Stated problem. Print each line of the listing once more, precisely as given.

Listed records.

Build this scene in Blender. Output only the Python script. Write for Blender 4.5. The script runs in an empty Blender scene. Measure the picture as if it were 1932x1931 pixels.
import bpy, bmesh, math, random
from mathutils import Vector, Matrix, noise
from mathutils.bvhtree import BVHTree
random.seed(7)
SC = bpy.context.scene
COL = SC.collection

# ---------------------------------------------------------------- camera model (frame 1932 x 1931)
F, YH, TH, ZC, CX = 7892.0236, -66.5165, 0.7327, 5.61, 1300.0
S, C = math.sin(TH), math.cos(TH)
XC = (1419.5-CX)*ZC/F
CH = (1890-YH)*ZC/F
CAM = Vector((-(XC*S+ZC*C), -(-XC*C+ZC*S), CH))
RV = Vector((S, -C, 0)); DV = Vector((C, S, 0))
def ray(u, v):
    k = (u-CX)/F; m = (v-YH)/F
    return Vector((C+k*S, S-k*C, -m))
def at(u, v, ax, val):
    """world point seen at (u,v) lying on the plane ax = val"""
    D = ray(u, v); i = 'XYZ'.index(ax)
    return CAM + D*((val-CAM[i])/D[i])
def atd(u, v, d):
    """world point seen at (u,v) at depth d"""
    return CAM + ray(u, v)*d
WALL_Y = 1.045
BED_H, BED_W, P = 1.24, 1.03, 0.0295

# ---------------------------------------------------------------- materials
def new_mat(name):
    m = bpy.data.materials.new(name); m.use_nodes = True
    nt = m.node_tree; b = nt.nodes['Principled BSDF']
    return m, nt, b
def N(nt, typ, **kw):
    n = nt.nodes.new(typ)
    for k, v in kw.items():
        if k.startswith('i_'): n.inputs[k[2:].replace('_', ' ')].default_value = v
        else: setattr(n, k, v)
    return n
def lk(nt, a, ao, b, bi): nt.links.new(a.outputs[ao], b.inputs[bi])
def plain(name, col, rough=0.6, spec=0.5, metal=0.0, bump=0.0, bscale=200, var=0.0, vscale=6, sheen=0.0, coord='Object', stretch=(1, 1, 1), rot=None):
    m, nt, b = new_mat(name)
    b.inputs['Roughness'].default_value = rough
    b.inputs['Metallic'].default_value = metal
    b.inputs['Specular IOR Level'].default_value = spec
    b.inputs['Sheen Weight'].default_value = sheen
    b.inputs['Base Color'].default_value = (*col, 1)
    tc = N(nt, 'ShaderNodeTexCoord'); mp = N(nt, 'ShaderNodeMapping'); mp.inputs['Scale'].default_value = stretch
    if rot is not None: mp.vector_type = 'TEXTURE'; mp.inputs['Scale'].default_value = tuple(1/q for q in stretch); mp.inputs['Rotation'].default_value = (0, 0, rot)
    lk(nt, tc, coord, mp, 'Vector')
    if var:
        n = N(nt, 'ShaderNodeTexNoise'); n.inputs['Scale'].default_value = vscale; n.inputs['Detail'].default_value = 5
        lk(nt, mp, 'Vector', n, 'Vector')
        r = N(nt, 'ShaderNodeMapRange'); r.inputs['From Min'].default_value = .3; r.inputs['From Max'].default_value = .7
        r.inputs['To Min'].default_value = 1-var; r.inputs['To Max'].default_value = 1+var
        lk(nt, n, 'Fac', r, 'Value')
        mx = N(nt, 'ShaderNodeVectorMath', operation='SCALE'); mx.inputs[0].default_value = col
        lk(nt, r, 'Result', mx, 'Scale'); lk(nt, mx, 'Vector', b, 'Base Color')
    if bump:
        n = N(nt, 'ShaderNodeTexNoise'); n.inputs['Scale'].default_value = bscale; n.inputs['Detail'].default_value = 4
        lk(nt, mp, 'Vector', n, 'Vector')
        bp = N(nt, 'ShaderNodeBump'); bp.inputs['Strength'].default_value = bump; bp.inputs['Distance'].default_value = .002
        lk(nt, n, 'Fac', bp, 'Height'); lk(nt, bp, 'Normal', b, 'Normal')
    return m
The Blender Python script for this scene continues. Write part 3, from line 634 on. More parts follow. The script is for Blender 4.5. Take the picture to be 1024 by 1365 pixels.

Full answer.
Build this scene in Blender. Output only the Python script. Write for Blender 4.5. The script runs in an empty Blender scene. Measure the picture as if it were 1932x1931 pixels.
import bpy, bmesh, math, random
from mathutils import Vector, Matrix, noise
from mathutils.bvhtree import BVHTree
random.seed(7)
SC = bpy.context.scene
COL = SC.collection

# ---------------------------------------------------------------- camera model (frame 1932 x 1931)
F, YH, TH, ZC, CX = 7892.0236, -66.5165, 0.7327, 5.61, 1300.0
S, C = math.sin(TH), math.cos(TH)
XC = (1419.5-CX)*ZC/F
CH = (1890-YH)*ZC/F
CAM = Vector((-(XC*S+ZC*C), -(-XC*C+ZC*S), CH))
RV = Vector((S, -C, 0)); DV = Vector((C, S, 0))
def ray(u, v):
    k = (u-CX)/F; m = (v-YH)/F
    return Vector((C+k*S, S-k*C, -m))
def at(u, v, ax, val):
    """world point seen at (u,v) lying on the plane ax = val"""
    D = ray(u, v); i = 'XYZ'.index(ax)
    return CAM + D*((val-CAM[i])/D[i])
def atd(u, v, d):
    """world point seen at (u,v) at depth d"""
    return CAM + ray(u, v)*d
WALL_Y = 1.045
BED_H, BED_W, P = 1.24, 1.03, 0.0295

# ---------------------------------------------------------------- materials
def new_mat(name):
    m = bpy.data.materials.new(name); m.use_nodes = True
    nt = m.node_tree; b = nt.nodes['Principled BSDF']
    return m, nt, b
def N(nt, typ, **kw):
    n = nt.nodes.new(typ)
    for k, v in kw.items():
        if k.startswith('i_'): n.inputs[k[2:].replace('_', ' ')].default_value = v
        else: setattr(n, k, v)
    return n
def lk(nt, a, ao, b, bi): nt.links.new(a.outputs[ao], b.inputs[bi])
def plain(name, col, rough=0.6, spec=0.5, metal=0.0, bump=0.0, bscale=200, var=0.0, vscale=6, sheen=0.0, coord='Object', stretch=(1, 1, 1), rot=None):
    m, nt, b = new_mat(name)
    b.inputs['Roughness'].default_value = rough
    b.inputs['Metallic'].default_value = metal
    b.inputs['Specular IOR Level'].default_value = spec
    b.inputs['Sheen Weight'].default_value = sheen
    b.inputs['Base Color'].default_value = (*col, 1)
    tc = N(nt, 'ShaderNodeTexCoord'); mp = N(nt, 'ShaderNodeMapping'); mp.inputs['Scale'].default_value = stretch
    if rot is not None: mp.vector_type = 'TEXTURE'; mp.inputs['Scale'].default_value = tuple(1/q for q in stretch); mp.inputs['Rotation'].default_value = (0, 0, rot)
    lk(nt, tc, coord, mp, 'Vector')
    if var:
        n = N(nt, 'ShaderNodeTexNoise'); n.inputs['Scale'].default_value = vscale; n.inputs['Detail'].default_value = 5
        lk(nt, mp, 'Vector', n, 'Vector')
        r = N(nt, 'ShaderNodeMapRange'); r.inputs['From Min'].default_value = .3; r.inputs['From Max'].default_value = .7
        r.inputs['To Min'].default_value = 1-var; r.inputs['To Max'].default_value = 1+var
        lk(nt, n, 'Fac', r, 'Value')
        mx = N(nt, 'ShaderNodeVectorMath', operation='SCALE'); mx.inputs[0].default_value = col
        lk(nt, r, 'Result', mx, 'Scale'); lk(nt, mx, 'Vector', b, 'Base Color')
    if bump:
        n = N(nt, 'ShaderNodeTexNoise'); n.inputs['Scale'].default_value = bscale; n.inputs['Detail'].default_value = 4
        lk(nt, mp, 'Vector', n, 'Vector')
        bp = N(nt, 'ShaderNodeBump'); bp.inputs['Strength'].default_value = bump; bp.inputs['Distance'].default_value = .002
        lk(nt, n, 'Fac', bp, 'Height'); lk(nt, bp, 'Normal', b, 'Normal')
    return m
The Blender Python script for this scene continues. Write part 3, from line 634 on. More parts follow. The script is for Blender 4.5. Take the picture to be 1024 by 1365 pixels.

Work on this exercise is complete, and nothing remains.